§ EXERCISE REQUIREMENTS: Return verbatim the inclusive range of lines running from the line that contains "Build this scene" to the line that contains "PI = math.pi". Omit every other line.

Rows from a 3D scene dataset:
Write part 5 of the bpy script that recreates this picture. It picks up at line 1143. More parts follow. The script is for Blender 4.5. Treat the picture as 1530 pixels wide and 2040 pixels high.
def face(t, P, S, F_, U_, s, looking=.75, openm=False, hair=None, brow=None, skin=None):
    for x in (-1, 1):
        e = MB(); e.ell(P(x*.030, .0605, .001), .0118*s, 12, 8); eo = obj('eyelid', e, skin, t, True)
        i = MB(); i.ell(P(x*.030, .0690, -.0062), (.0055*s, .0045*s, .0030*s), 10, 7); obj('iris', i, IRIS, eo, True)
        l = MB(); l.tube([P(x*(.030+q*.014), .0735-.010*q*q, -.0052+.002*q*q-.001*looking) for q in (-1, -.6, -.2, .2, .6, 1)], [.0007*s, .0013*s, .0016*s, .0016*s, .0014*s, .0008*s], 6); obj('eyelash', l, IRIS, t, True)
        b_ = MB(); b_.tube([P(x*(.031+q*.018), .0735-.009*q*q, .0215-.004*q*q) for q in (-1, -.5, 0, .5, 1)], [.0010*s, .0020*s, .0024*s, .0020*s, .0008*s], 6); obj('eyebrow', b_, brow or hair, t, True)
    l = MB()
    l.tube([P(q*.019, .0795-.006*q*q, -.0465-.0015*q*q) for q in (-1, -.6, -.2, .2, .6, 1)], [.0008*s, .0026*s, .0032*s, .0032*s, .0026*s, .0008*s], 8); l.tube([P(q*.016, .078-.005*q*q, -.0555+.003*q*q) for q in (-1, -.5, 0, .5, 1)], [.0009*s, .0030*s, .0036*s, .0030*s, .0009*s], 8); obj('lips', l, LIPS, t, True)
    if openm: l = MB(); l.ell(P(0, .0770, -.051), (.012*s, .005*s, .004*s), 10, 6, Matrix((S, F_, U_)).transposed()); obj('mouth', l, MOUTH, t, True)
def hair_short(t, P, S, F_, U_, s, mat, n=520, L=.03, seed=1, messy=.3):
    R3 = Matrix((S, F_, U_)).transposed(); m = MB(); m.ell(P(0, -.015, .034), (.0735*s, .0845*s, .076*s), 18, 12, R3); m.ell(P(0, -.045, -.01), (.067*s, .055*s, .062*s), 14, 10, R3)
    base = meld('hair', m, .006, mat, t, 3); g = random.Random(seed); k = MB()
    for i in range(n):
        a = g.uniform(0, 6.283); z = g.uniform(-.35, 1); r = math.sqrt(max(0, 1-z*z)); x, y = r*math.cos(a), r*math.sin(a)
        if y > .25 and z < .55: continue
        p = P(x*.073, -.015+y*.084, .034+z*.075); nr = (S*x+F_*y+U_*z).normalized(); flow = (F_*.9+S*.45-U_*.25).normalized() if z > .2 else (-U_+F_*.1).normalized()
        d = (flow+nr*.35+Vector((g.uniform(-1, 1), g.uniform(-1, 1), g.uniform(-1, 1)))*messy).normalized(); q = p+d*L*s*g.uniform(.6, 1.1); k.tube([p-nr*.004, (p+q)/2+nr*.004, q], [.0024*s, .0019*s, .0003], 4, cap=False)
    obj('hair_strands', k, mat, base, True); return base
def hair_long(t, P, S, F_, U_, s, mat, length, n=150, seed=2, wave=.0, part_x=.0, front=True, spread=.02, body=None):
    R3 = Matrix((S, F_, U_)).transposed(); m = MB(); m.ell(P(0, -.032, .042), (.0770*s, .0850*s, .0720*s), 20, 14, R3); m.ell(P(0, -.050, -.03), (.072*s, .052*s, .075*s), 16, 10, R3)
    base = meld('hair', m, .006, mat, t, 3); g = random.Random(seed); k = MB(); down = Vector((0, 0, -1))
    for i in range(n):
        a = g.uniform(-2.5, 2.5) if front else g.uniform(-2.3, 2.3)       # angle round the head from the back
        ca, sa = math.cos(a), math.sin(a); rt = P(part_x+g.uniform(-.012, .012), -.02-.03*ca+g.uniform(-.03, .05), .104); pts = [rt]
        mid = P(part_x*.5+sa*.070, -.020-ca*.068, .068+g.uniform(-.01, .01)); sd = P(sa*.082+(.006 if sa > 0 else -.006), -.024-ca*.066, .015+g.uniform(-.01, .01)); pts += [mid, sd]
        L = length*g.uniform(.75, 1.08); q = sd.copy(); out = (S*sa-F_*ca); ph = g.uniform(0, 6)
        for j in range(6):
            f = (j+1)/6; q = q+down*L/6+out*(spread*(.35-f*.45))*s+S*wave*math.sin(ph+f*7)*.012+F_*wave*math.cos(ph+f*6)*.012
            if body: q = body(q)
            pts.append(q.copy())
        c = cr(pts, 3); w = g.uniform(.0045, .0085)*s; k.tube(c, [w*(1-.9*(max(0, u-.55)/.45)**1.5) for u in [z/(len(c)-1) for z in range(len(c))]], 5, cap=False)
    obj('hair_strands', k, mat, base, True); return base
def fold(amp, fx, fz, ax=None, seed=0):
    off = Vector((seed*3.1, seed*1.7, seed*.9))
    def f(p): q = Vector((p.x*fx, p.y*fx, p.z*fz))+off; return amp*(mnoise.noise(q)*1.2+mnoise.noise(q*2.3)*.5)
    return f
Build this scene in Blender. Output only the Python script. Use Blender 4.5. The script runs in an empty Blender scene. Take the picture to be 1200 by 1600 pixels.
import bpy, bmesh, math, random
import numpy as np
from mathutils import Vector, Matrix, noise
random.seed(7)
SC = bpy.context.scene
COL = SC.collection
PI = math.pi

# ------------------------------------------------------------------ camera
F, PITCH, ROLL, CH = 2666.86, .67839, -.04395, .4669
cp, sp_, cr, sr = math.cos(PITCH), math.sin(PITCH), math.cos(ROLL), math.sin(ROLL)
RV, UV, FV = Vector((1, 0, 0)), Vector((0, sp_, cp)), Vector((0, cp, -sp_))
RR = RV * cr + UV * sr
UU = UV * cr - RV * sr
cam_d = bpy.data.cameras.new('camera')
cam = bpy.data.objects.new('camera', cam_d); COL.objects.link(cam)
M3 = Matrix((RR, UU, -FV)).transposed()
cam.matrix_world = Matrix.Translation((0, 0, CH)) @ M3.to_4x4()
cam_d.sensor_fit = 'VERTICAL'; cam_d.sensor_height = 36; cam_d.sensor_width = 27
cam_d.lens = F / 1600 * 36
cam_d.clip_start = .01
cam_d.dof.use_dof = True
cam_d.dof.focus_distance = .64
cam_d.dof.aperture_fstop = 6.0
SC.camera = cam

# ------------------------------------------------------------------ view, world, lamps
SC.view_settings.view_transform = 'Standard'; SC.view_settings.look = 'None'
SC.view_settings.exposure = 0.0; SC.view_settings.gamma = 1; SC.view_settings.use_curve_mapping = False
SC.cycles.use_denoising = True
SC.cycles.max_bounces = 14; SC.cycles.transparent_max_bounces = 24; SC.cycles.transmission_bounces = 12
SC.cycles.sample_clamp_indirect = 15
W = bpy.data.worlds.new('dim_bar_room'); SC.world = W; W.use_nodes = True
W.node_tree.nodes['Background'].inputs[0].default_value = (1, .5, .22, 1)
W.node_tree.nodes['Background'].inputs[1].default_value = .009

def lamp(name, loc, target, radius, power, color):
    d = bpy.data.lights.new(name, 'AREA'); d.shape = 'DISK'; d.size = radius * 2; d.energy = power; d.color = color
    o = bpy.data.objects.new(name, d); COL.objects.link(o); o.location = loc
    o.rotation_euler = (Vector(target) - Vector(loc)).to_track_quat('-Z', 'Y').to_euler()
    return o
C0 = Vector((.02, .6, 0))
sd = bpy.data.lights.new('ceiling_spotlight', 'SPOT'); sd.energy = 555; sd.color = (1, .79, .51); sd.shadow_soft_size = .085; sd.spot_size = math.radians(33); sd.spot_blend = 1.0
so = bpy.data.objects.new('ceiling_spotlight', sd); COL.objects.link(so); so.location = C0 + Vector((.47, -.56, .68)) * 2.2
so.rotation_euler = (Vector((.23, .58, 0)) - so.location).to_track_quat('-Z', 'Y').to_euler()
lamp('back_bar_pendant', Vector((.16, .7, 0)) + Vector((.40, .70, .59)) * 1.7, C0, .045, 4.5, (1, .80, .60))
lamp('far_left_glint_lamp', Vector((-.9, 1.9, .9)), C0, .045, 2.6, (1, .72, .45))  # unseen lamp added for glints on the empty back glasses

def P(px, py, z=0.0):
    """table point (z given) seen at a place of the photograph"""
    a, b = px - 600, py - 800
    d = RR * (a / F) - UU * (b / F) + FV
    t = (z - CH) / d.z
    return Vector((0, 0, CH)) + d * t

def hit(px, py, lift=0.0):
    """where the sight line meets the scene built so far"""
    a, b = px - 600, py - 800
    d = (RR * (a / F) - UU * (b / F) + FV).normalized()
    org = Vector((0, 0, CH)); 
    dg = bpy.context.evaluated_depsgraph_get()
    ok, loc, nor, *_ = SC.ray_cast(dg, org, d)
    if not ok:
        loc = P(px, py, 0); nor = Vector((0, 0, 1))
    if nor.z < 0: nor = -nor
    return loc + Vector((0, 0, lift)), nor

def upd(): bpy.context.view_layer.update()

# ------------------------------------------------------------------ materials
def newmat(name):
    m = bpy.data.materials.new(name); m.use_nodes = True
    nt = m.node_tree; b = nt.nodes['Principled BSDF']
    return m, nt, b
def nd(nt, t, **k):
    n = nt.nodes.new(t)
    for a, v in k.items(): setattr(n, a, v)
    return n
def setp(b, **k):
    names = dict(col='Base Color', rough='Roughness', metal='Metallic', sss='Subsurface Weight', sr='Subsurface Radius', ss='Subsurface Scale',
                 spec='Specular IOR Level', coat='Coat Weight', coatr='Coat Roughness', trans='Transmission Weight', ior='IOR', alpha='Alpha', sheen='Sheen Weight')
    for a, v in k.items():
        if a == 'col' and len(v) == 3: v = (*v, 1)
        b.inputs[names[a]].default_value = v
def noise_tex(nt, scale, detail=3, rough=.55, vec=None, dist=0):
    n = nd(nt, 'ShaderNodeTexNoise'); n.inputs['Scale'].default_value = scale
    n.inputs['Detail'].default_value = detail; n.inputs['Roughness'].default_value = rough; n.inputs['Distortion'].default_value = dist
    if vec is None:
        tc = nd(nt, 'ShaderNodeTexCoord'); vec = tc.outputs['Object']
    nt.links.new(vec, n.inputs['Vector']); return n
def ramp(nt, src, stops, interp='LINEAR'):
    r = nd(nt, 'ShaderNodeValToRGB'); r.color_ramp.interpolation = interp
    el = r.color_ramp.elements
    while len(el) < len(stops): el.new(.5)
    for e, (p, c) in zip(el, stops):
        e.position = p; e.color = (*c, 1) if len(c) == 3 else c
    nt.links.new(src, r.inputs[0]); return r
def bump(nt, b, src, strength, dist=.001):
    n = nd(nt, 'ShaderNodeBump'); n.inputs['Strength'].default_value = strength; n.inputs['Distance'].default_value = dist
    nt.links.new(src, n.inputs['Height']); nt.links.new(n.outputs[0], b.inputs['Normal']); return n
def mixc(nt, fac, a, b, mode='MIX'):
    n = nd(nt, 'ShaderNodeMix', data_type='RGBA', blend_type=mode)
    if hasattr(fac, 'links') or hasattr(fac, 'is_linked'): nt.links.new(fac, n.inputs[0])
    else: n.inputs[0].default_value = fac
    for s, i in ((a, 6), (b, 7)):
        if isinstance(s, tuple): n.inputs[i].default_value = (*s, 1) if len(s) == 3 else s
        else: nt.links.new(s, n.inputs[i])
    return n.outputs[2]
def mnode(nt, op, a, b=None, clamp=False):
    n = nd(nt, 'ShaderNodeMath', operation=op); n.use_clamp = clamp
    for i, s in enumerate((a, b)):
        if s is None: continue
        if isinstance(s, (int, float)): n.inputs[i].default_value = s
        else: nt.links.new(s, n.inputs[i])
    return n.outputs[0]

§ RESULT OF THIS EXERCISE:
Build this scene in Blender. Output only the Python script. Use Blender 4.5. The script runs in an empty Blender scene. Take the picture to be 1200 by 1600 pixels.
import bpy, bmesh, math, random
import numpy as np
from mathutils import Vector, Matrix, noise
random.seed(7)
SC = bpy.context.scene
COL = SC.collection
PI = math.pi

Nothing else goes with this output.